Lack of Buyers May Stifle Market for Small Banks, Thrifts

Community commercial banks and thrift institutions looking to sell out may be in for a long wait.

Yes, the nation's banking industry is relentlessly consolidating. But that perversely means the pool of potential buyers for many smaller institutions is steadily drying up.

Community bankers' fear of being targeted by some far-off superregional banking powerhouse is now being replaced by a sense of dread that nobody will buy their banks, according to analyst Joseph Stieven of Stifel Nicolaus & Co., St. Louis, who tracks many small midwestern banks.

The upshot, he said, is that the value of these institutions to prospective buyers is on the decline.

Other analysts and bank merger specialists have warned of such a scenario, but the surging profitability at many banks in recent years has apparently delayed its onset and impact.

"There are a number of smaller banks that have seen the light by deciding to sell quickly," said Mr. Stieven. "But for those mediocre banks that haven't, they better take that avenue because their franchise value will only diminish."

Arthur Loomis, president of Northeast Capital and Advisory Inc., Albany, N.Y., doesn't necessarily agree that values are falling, but he conceded that larger banks are no longer interested in acquiring banks with assets of $1 billion or less.

"The customer base of a community bank is not statistically significant for them," he said. "And so they take the view that it is not worth the cost" of an acquisition.

Instead of a superregional like Banc One Corp. or First Union Corp., the ideal acquirer of a community bank has now become the only slightly bigger banking company-with assets of $5 billion to $10 billion, added Mr. Loomis.

But the number of these banks is dwindling-particularly in heavily consolidated areas like New England, where superregionals have steadily gobbled up institutions at this level, he pointed out.

This poses a growing challenge for community banks that have decided the best route to enhanced shareholder value is to be acquired, market experts noted.

Although many community banks still espouse the virtues of staying independent, others are reconsidering their options as competition heats up, said John Carusone of the Bank Analysis Center, Hartford, Conn.

"Some community banks can't see themselves as long-term viable competitors," said Mr. Carusone. "There are management succession issues, low capital efficiency, poor asset quality, and declining market share. Eventually, they will have to face the music."

That has apparently led some community banks, with their shareholders in mind, to take advantage of recent strength in bank stocks to strike deals.

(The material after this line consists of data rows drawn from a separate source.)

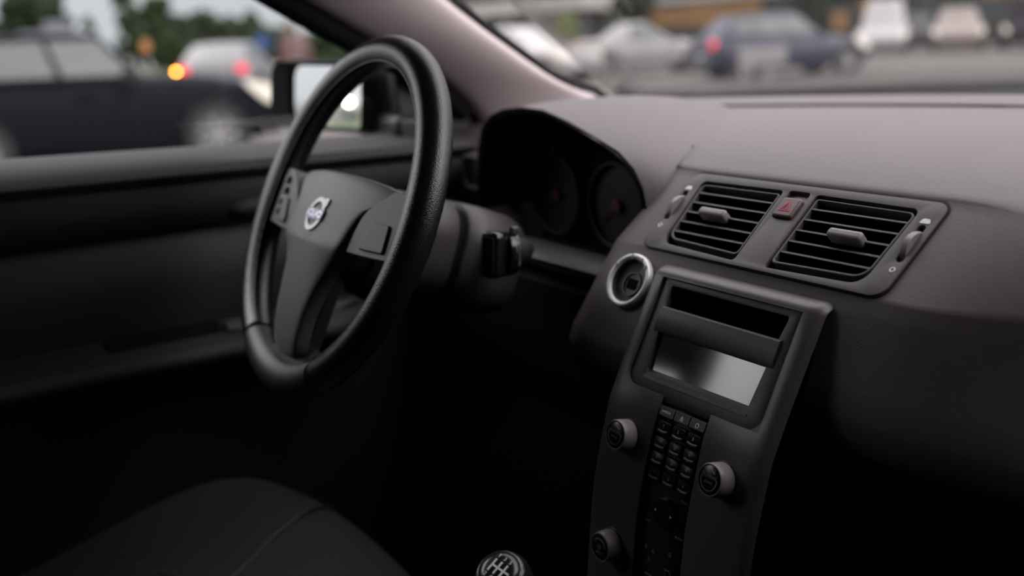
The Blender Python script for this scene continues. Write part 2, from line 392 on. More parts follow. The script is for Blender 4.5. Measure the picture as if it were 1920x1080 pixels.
# ------------------------------------------------------------------ dashboard
dash = thing('dashboard', 'dark grey moulded dashboard with instrument hood under the windscreen', 'dashboard', (0, .4, .80))
def dprof(x):
    ax_ = abs(x)
    ho = 1 if ax_ < .1282 else 0            # deep well for the air ducts
    hs = .075 if ax_ < .0877 else 0         # and the console front covers another well
    P = []
    yt, yc = Yt(x), Yc(x)
    for p in ((yc + .01, .925), (yc - .014, .9565), (yc - .03, .962), (lerp(yt, yc, .35), .9600), (yt + .008, .9575), (yt + .0025, .9570), (yt + .002, .950), (yt - .002, .950), (yt - .003, .9535)): P.append(p)
    for y, z in ((.62, .9545), (.50, .955), (.42, .9545), (.36, .952), (.325, .9478), (.303, .9425), (.288, .9370)): P.append((min(y, yt - .01), z))
    def vp(v, n):
        q = VF(0, v, n); return (q.y, q.z)
    P += [vp(.0520, .0012), vp(.0500, .0006), vp(.0478, .0002), vp(.0412, -.0002), vp(.0408, -.066 if ho else -.0002),
          vp(-.0440, -.066 if ho else -.0004), vp(-.0445, -.0004), vp(-.0478, -.0006), vp(-.0482, -.0008), (.2020, .8605)]
    if x > .0:
        P += [(.1995 + hs, .8540), (.1945 + hs, .838), (.1850 + hs, .808), (.1785 + hs, .787), (.177, .772), (.184, .758), (.205, .745), (.25, .72), (.32, .70), (.45, .66)]
        if x > .145:        # the passenger side rolls over into an upright fascia
            k = min(1, (x - .145) / .14); k = k * k * (3 - 2 * k)
            Q = [(.3600, .9500), (.325, .9460), (.300, .9395), (.280, .9320), (.271, .9275), (.262, .9215), (.257, .9170), (.254, .9145), (.2525, .9130), (.229, .8790), (.228, .8770), (.2265, .8735), (.226, .8720), (.2225, .8600), (.2205, .8530), (.215, .838), (.202, .808), (.193, .787), (.192, .772), (.200, .758), (.225, .745)]
            n0 = len(P) - 3 - len(Q)
            for i, q in enumerate(Q): P[n0 + i] = (lerp(P[n0 + i][0], q[0], k), lerp(P[n0 + i][1], q[1], k))
        return P
    P += [(.1985 + hs, .8540 + hs * .1), (.1895 + hs, .838), (.1740 + hs, .808), (.1630 + hs, .787), (.160, .772), (.164, .758), (.178, .745), (.22, .72), (.30, .70), (.45, .66)]
    return P
xs = [-.1285, -.1280, -.0880, -.0875, .0875, .0880, .1280, .1285] + [-.11, -.05, 0, .05, .11, .145, .16, .175, .19, .205, .22, .235, .25, .265, .285, .3, .36, .43, .5, .57, .64, .70]
xs = sorted(xs)
rows = []
fx = [(-.189, .085), (-.1885, .050), (-.184, .027), (-.176, .012), (-.166, .004), (-.152, .0)]
for (x, dy), xw in zip(fx, (-.42, -.36, -.30, -.24, -.19, -.152)):
    pr = dprof(x); row = []; prw = dprof(xw)
    for i, (y, z) in enumerate(pr):
        w = min(1, max(0, (i - 13) / 4))
        if i < 12: row.append((xw, prw[i][0], prw[i][1])); continue
        if i == 12: row.append((lerp(x, xw, .45), y + .012 * min(1, dy / .03), z)); continue      # the top runs on under the hood
        row.append((x - max(0., .905 - z) * .22 * w * min(1, dy / .012), y + dy * w, z - (dy * .1 * w)))
    rows.append(row)
for x in xs: rows.append([(x, y + (.25 * max(0, x - .5) ** 2 if i > 9 else 0), z) for i, (y, z) in enumerate(dprof(x))])
o = loft('dash_body', rows, 'dash', dash, smooth=55)
rows = [[(x, Yt(x) + .003, .9515), (x, Yt(x) - .0025, .9515), (x, Yt(x) - .0025, .9550), (x, Yt(x) + .003, .9558)] for x in [-.56 + .415 * k / 16 for k in range(17)]]
loft('demister_slot', rows, 'matt', dash, closed=True, cap0=True, cap1=True)
# driver's half of the dash top (from the hood to the pillar)
rows = []
for x in (-.71, -.66, -.60, -.56, -.53, -.48, -.42, -.38):
    yt, yc = Yt(x), Yc(x)
    fy = interp(x, [-.71, -.62, -.555, -.53, -.40, -.33, -.27, -.22, -.178], [.33, .34, .36, .53, .52, .45, .38, .32, .27])
    cut = 0 if x < -.545 else 1
    rows.append([(x, yc + .01, .925), (x, yc - .014, .9565), (x, yc - .03, .962), (x, lerp(yt, yc, .35), .9600), (x, yt + .008, .9575), (x, yt + .0025, .9570), (x, yt + .002, .950), (x, yt - .002, .950), (x, yt - .003, .9535),
                 (x, lerp(yt, fy, .4), .953), (x, fy + .05, .9540 if cut else .948), (x, fy + .015, .951 if cut else .935), (x, fy + (.02 if cut else 0), .94 if cut else .91), (x, fy + (.06 if cut else -.005), .90 if cut else .87), (x, fy + (.10 if cut else -.01), .82), (x, fy + (.10 if cut else .02), .74), (x, .70 if cut else .45, .66)])
loft('driver_body', rows, 'dash', dash, smooth=50).name = 'dash_body'
# side demister vent near the pillar
sv = MB().ring(rrect(0, 0, .075, .05, .015), rrect(0, 0, .062, .038, .01), lambda u, v, n: Vector((-.615 + u, .325 + n * -1, .885 + v)), -.005, .012)
svo = sv.build('side_vent', 'dash2', dash, bevel=.002)
b = MB()
for k in range(4): b.box((-.615, .328, .871 + .0095 * k), (.06, .012, .0018))
b.build('vent_slats', 'dash2', svo)
# instrument hood: lip, ridge, foot
lip = [(-.560, .285, .845), (-.535, .268, .885), (-.517, .262, .930), (-.505, .262, .957), (-.485, .262, .972), (-.455, .262, .980), (-.415, .262, .9835), (-.371, .262, .9815), (-.325, .262, .971), (-.274, .260, .957), (-.228, .255, .945), (-.197, .249, .931), (-.179, .245, .914), (-.174, .245, .895)]
rid = [(-.60, .34, .85), (-.58, .35, .90), (-.565, .36, .935), (-.55, .37, .958), (-.53, .385, .970), (-.50, .395, .980), (-.455, .395, .987), (-.41, .39, .9895), (-.36, .37, .9885), (-.31, .34, .9815), (-.255, .315, .968), (-.205, .292, .952), (-.172, .272, .932), (-.162, .262, .905)]
foot = [(-.62, .42, .85), (-.61, .45, .90), (-.60, .50, .93), (-.58, .55, .945), (-.55, .60, .952), (-.52, .63, .9535), (-.48, .65, .954), (-.44, .65, .954), (-.39, .60, .946), (-.335, .53, .944), (-.236, .495, .9435), (-.176, .415, .9435), (-.156, .312, .934), (-.150, .272, .910)]
mid = [tuple(lerp(r[i], f[i], .5) + (.012 if i == 2 and 3 < k < 12 else 0) for i in range(3)) for k, (r, f) in enumerate(zip(rid, foot))]
mid = [(m_[0], m_[1], min(m_[2], rid[k][2] - .001)) for k, m_ in enumerate(mid)]
half = [tuple(lerp(l[i], r[i], .35) + (.0045 if i == 2 and 2 < k < 13 else 0) for i in range(3)) for k, (l, r) in enumerate(zip(lip, rid))]
inn1 = [(lerp(l[0], X0 + .02, .03), l[1] + .004, lerp(l[2], .88, .06)) for l in lip]
inn2 = [(lerp(l[0], X0 + .02, .10), .36, lerp(l[2], .86, .22)) for l in lip]
hood = loft('instrument_hood', [foot, mid, rid, half, lip], 'dash', dash, smooth=180, sub=1)
# ------------------------------------------------------------------ instrument cluster
cl = thing('instrument_cluster', 'unlit black instrument cluster with round dials deep under the dashboard hood', 'instrument cluster', (X0, .35, .80))
loft('housing', [lip, inn1, inn2], 'matt', cl, solid=.003, soff=1)
MB().prism([(p[0], p[2]) for p in inn2[1:-1]] + [(-.20, .80), (-.53, .80)], lambda u, v, n: Vector((u, .365 + n, v)), 0, .01).build('back_panel', 'matt', cl)
def dial(x, z, r):
    d = MB().ring(circ(0, 0, r, 40), circ(0, 0, r * .93, 40), lambda u, v, n: Vector((x + u, .350 - n, z + v)), 0, .008).build('dial', 'black', cl, bevel=.001)
    MB().prism(circ(0, 0, r * .93, 40), lambda u, v, n: Vector((x + u, .352 - n, z + v)), 0, .002).build('dial_face', 'black', d)
    t = MB()
    for k in range(25):
        a = math.radians(225 - 270 * k / 24); l = .88 if k % 3 else .80
        ca, sa = math.cos(a), math.sin(a)
        t.add([Vector((x + r * q * ca - w * sa, .3495, z + r * q * sa + w * ca)) for q, w in ((l, -.0005), (.92, -.0005), (.92, .0005), (l, .0005))], [(0, 1, 2, 3)])
    t.build('tick_marks', 'house', d, smooth=0, solid=.0004)
    a = math.radians(215)
    MB().tube([(x, .346, z), (x + r * .8 * math.cos(a), .346, z + r * .8 * math.sin(a))], .001, 6).lathe([(.008, 0), (.008, .006)], (x, .35, z), (0, -1, 0), 20).build('needle', 'needle', d)
dial(-.345, .866, .052); dial(-.468, .866, .052)
# sill under the opening
rows = [[(x, .262, .832), (x, .238, .826), (x, .232, .820), (x, .236, .812), (x, .275, .790)] for x in (-.53, -.45, -.36, -.27, -.185)]
loft('lower_sill', rows, 'house', cl, closed=True, cap0=True, cap1=True, smooth=60)

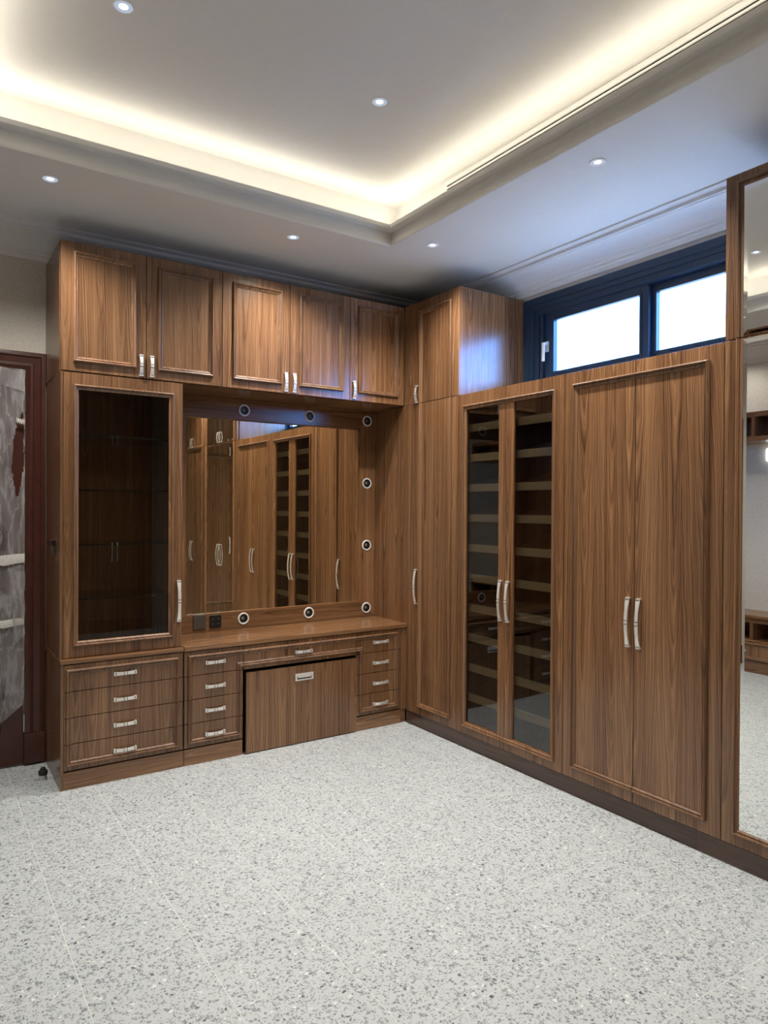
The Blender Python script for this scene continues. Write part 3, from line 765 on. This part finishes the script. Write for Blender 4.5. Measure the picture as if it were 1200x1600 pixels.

Already this year, 595 deals involving community banks with assets of $1 billion or less have been announced, compared with 1,315 deals in the four years from 1992 through 1995, noted Mr. Loomis.

The emergence of a new type of buyer was also noted by Christopher Quackenbush of Sandler O'Neill & Partners, New York. He said the average asset size of acquiring banks has declined this year, to $3 billion, compared with $7.8 billion in 1993.

"The buyer of community banks today is much more likely to be a $5 billion regional bank and not a $40 billion or $100 billion money-center," said Mr. Quackenbush. "We are seeing a lot more similar-sized companies."

Yet this does not mean that consolidation is on the wane, Mr. Quackenbush insisted.

"The driving forces behind consolidation are still there," he argued. "If anything, the pressure to generate returns for shareholders only heightens the need to merge."